▶ WHAT YOU HAVE TO DO
Go through the data below line by line and count those containing the word "Blender". Reply with the count only.

▶ Extracted records
■ ■ ■ ■
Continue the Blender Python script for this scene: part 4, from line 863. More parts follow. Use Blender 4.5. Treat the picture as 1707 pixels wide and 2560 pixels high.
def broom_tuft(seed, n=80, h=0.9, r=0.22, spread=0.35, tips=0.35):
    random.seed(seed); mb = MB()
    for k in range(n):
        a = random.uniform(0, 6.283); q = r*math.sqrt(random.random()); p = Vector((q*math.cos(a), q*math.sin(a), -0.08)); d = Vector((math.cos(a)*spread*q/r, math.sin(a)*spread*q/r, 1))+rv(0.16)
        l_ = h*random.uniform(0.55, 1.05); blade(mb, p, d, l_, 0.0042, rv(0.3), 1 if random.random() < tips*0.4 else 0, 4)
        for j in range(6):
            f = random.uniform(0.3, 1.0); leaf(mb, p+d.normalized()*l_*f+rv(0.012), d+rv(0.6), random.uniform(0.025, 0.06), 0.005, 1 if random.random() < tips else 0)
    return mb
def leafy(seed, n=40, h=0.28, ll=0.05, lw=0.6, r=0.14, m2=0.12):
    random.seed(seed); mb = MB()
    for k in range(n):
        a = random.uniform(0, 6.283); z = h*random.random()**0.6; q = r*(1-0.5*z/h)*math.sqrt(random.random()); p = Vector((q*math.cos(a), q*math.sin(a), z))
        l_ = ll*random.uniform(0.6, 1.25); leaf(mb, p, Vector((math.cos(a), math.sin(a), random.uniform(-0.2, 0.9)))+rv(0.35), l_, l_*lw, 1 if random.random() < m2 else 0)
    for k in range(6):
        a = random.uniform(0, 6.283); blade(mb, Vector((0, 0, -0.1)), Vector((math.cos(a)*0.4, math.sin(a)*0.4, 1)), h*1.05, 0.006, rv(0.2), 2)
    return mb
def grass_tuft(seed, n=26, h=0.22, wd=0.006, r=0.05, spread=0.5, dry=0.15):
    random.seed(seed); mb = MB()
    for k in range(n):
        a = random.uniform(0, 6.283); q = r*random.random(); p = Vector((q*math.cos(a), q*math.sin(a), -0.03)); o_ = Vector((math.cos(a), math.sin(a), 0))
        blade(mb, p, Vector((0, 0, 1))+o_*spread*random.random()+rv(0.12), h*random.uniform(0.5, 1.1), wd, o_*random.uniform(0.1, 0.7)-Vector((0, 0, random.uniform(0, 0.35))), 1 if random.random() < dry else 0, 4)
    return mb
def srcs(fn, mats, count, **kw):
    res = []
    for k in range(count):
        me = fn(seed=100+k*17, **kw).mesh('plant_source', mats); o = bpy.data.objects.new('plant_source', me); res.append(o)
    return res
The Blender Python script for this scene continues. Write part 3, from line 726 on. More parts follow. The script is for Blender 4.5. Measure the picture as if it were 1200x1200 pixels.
■ ■ ■ ■
▶ WORKED ANSWER
2